Well, as long as you understand that this represents a poor condition for welding, the following items should be considered for the proper qualification of this weld:
1. Visual inspection of the weld. Look for obvious defects like cracks, porosity, etc. Other welding faults include burn-through, pitting, gaps between the spring and sheet, metal press-out between spring and sheet (spatter) and surface spatter, excessive indentation, and electrode fusing.
2. Destructive testing of the weld. Typical tests would be shear, peel, and torsion testing. Evaluate test for ultimate load/force. Evaluate fracture surfaces for cracks, pores, spatter, insufficient bonding/penetration/fusion, inclusions, etc. An intact weld will produce a weld button equal to the spot weld diameter. Destructive tesing should also include dynamic testing should as fatigue and impact conditions. Parts that pass an ultimate test will quite often fail these tests due to internal defects or cracks that nucleate and propagate during the test.
3. Metallurgical inspection of the weld.
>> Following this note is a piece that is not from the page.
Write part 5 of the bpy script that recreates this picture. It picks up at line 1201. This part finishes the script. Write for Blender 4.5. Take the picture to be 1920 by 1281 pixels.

Prepare metallographic cross-sections and inspect for penetration, weld bead diameter, porosity, inclusions, blowholes, etc. Etch the cross-section with acid and evaluate the microstructure. Is the heat-affected zone excessive? The fusion zone will probably have a terrible microstructure (almost entirely untempered martensite). You may want to consider a low-temperature stress relief that will also serve to temper the martensite in the weld so that is will not be as brittle.